O'Reilly: Good design is good design. Linus says that Linux succeeded
 partially because it has a clean design, from the get go. Microsoft
 Windows could never have succeeded as Open Source because it's not a clean
 design. The most successful Open Source projects are basically very clean
 designs.

 Linus makes this point in his essay in our Open Sources book: part of the
 success of Linux is based on good fundamental design decisions. Larry Wall
 makes the same point in his essay in the book about Perl--it succeeded
 because it was well designed for its purpose.

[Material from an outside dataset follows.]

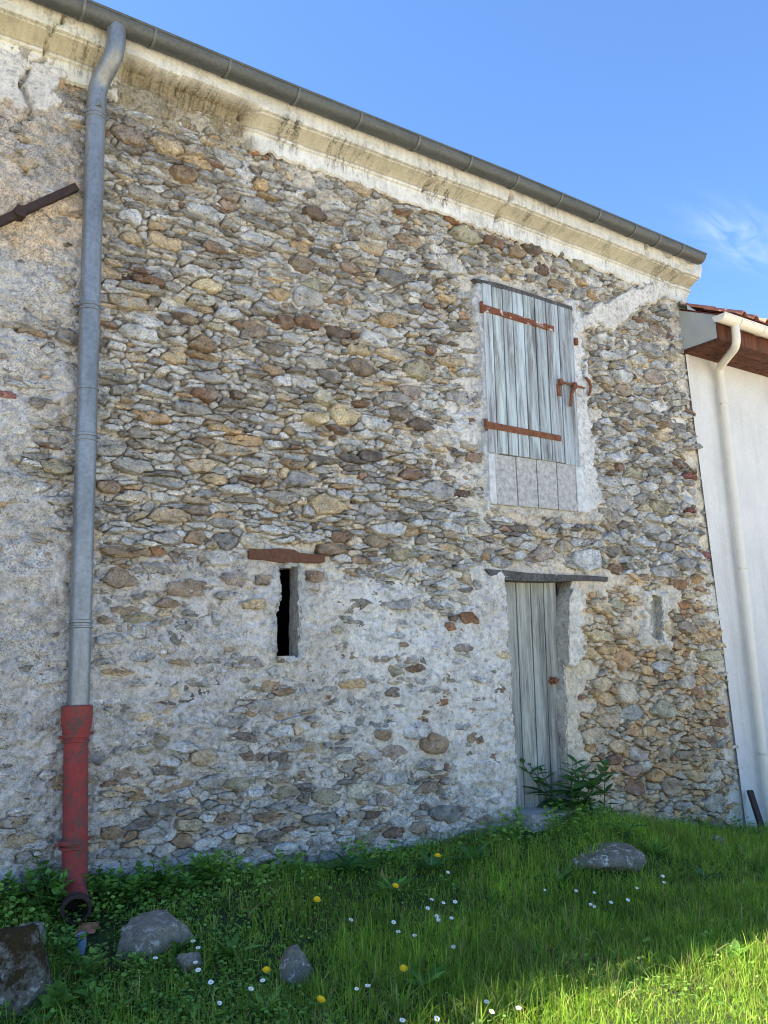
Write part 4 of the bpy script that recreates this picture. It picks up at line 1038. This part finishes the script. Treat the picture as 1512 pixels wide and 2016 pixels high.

 Related points: Fred Baker, chair of IETF: 'One of the things we did really
 well is that we agreed that we would standardize on the absolute minimum of
 things we needed to standardize on, and leave the rest to evolution and
 chance.' A kind of a minimalism is a guiding principle. That's part of the
 reason it works: programs have known inputs and outputs. It being UNIX.
 That's part of the reason UNIX has been been such a great basis for open
 source projects.

 Another piece is that OSS is not a magic bullet. Most of these projects
 didn't start out with someone trying to write software for other people.
 They wrote the software to solve their own problem. Eric Allman created
 sendmail in the early days of the Arpanet because it was easier for him to
 relay people's mail than to give 700 other people at UC Berkeley login
 accounts on his machine.

 Larry Wall had a problem. He wrote simple code to solve his problem. The
 same is true of Perl. Larry Wall wrote it to solve some problems he was
 struggling with. Then he gave it away because he thought other people might
 have the same class of problems.

 I like to say that your "return on investment" is the solution to your own
 problem. What you get back from other people is just an extra dividend.
 EarthLink is a case in point: they've done a lot of custom design to solve
 their own problems. Open Source may flourish the best in arenas where there
 isn't a lot of competitive advantage to be had.